▸ **TASK BRIEF**: Return the lines that follow, exactly as they appear, from the first through the one containing "-.06, .10, .13, .45).build('upper_body', 'black', ub, .01)"; no pictures are to be included.

▸ **DATASET EXTRACT**:
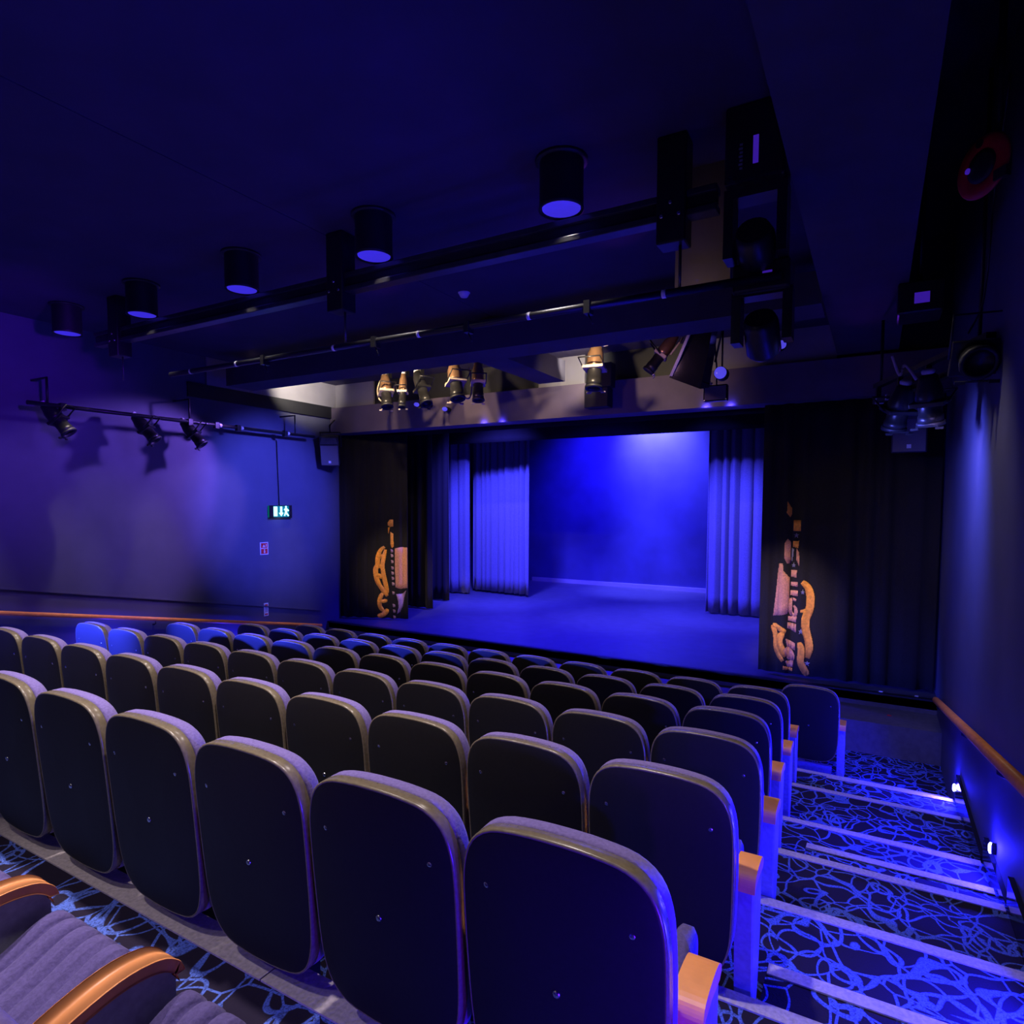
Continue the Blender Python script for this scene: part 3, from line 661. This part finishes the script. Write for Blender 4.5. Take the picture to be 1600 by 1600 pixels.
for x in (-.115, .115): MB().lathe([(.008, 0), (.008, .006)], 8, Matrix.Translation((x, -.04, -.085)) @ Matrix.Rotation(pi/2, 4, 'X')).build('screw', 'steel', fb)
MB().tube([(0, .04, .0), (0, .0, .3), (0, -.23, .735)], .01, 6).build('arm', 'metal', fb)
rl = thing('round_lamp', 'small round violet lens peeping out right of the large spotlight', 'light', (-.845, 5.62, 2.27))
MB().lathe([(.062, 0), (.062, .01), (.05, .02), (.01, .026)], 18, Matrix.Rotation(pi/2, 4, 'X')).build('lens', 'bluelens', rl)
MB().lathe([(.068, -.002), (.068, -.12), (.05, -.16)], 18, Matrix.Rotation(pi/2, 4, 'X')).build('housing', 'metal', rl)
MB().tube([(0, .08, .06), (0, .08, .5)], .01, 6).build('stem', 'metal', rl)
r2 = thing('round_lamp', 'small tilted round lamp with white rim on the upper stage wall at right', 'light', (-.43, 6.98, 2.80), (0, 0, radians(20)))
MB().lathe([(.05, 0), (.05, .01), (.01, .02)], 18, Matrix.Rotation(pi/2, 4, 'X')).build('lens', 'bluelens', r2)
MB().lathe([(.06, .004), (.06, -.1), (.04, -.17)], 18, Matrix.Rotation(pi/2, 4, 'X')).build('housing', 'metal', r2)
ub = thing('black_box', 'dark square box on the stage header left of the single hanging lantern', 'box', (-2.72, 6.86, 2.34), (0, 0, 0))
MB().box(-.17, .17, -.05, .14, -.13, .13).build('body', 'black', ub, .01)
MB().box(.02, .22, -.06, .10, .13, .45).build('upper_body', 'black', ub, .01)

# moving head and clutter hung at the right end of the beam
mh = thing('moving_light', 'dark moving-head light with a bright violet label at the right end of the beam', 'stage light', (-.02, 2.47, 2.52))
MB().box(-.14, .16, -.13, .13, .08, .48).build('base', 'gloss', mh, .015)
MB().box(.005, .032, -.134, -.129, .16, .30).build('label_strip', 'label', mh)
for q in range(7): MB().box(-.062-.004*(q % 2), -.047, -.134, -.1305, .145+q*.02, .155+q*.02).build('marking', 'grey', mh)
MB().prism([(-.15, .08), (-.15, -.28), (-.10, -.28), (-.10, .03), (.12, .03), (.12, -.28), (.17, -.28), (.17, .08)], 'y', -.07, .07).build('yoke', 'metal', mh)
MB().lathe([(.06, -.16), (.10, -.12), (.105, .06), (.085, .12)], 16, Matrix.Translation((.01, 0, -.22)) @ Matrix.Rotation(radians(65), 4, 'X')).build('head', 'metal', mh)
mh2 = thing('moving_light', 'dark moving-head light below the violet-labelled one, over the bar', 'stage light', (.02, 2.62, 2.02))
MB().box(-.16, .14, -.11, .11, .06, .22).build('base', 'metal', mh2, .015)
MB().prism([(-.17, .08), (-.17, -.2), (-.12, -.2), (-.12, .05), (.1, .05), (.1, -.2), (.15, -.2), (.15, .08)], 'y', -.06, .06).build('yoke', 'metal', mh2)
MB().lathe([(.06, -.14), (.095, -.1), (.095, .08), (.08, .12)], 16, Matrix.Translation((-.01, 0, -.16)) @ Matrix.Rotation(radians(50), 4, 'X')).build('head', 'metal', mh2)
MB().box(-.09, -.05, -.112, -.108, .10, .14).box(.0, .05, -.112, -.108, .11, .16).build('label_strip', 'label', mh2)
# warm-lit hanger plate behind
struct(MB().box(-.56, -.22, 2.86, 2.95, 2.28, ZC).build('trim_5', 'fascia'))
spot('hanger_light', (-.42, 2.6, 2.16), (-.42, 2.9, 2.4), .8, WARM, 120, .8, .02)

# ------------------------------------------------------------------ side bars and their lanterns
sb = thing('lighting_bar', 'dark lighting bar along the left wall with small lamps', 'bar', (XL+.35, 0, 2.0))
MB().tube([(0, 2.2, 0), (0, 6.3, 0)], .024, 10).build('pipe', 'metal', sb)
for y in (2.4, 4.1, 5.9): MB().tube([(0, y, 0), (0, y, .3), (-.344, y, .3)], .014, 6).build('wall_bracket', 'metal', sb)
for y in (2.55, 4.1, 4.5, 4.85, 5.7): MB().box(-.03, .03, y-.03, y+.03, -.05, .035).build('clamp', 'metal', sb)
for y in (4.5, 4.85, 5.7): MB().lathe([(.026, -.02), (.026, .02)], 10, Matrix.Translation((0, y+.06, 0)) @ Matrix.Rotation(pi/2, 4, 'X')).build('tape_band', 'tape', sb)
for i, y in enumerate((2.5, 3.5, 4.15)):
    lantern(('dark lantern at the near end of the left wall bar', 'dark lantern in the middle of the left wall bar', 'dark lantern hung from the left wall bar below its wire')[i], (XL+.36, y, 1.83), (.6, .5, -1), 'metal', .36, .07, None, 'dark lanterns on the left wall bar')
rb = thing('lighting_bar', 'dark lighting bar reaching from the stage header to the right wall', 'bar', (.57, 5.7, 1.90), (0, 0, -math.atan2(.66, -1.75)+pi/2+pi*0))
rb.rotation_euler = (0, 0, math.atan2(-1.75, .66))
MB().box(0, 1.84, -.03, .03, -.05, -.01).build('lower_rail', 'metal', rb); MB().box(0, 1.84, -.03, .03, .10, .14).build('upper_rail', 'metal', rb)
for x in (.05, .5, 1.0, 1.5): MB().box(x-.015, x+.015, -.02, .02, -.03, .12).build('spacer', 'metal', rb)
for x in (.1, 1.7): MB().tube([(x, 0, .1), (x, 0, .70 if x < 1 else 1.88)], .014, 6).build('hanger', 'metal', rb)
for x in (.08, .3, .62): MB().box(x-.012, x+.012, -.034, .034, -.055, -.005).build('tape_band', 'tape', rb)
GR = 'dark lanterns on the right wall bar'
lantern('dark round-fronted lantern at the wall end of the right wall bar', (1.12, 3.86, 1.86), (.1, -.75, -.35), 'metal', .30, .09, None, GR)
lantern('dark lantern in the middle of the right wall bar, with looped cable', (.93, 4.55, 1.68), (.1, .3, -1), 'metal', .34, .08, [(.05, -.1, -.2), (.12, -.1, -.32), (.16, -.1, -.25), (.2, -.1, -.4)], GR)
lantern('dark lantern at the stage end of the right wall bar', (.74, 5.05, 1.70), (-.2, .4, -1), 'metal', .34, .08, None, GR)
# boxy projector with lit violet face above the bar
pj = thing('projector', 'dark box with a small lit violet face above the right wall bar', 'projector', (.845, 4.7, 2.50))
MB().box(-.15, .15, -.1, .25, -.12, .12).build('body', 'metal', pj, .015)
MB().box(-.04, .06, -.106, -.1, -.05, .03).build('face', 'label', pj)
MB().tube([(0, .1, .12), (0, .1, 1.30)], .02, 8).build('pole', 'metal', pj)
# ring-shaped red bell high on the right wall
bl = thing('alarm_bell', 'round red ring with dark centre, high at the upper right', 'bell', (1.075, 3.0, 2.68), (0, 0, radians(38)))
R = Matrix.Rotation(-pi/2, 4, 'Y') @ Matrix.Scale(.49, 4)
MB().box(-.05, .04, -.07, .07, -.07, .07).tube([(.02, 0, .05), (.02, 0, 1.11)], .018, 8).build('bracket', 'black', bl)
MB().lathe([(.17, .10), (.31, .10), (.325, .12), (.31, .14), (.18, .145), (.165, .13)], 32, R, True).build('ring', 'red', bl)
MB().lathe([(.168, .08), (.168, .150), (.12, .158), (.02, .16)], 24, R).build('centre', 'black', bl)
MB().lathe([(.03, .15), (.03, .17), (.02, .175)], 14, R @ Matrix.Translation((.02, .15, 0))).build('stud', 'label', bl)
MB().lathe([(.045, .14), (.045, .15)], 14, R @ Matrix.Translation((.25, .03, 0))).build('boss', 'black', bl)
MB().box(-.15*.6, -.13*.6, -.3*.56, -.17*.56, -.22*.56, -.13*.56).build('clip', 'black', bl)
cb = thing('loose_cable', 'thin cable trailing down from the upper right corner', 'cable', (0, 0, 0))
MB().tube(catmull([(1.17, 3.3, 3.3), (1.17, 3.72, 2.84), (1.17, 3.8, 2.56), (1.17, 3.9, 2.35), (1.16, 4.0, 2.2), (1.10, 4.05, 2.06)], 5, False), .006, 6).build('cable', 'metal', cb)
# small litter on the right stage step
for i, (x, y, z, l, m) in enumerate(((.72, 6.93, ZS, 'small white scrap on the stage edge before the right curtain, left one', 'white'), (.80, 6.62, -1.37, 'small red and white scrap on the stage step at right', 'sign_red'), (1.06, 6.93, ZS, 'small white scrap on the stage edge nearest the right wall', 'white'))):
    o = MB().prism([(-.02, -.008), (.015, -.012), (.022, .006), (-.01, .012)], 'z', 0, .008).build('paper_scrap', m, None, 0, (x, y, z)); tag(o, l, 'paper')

▸ **SOLUTION**:
Continue the Blender Python script for this scene: part 3, from line 661. This part finishes the script. Write for Blender 4.5. Take the picture to be 1600 by 1600 pixels.
for x in (-.115, .115): MB().lathe([(.008, 0), (.008, .006)], 8, Matrix.Translation((x, -.04, -.085)) @ Matrix.Rotation(pi/2, 4, 'X')).build('screw', 'steel', fb)
MB().tube([(0, .04, .0), (0, .0, .3), (0, -.23, .735)], .01, 6).build('arm', 'metal', fb)
rl = thing('round_lamp', 'small round violet lens peeping out right of the large spotlight', 'light', (-.845, 5.62, 2.27))
MB().lathe([(.062, 0), (.062, .01), (.05, .02), (.01, .026)], 18, Matrix.Rotation(pi/2, 4, 'X')).build('lens', 'bluelens', rl)
MB().lathe([(.068, -.002), (.068, -.12), (.05, -.16)], 18, Matrix.Rotation(pi/2, 4, 'X')).build('housing', 'metal', rl)
MB().tube([(0, .08, .06), (0, .08, .5)], .01, 6).build('stem', 'metal', rl)
r2 = thing('round_lamp', 'small tilted round lamp with white rim on the upper stage wall at right', 'light', (-.43, 6.98, 2.80), (0, 0, radians(20)))
MB().lathe([(.05, 0), (.05, .01), (.01, .02)], 18, Matrix.Rotation(pi/2, 4, 'X')).build('lens', 'bluelens', r2)
MB().lathe([(.06, .004), (.06, -.1), (.04, -.17)], 18, Matrix.Rotation(pi/2, 4, 'X')).build('housing', 'metal', r2)
ub = thing('black_box', 'dark square box on the stage header left of the single hanging lantern', 'box', (-2.72, 6.86, 2.34), (0, 0, 0))
MB().box(-.17, .17, -.05, .14, -.13, .13).build('body', 'black', ub, .01)
MB().box(.02, .22, -.06, .10, .13, .45).build('upper_body', 'black', ub, .01)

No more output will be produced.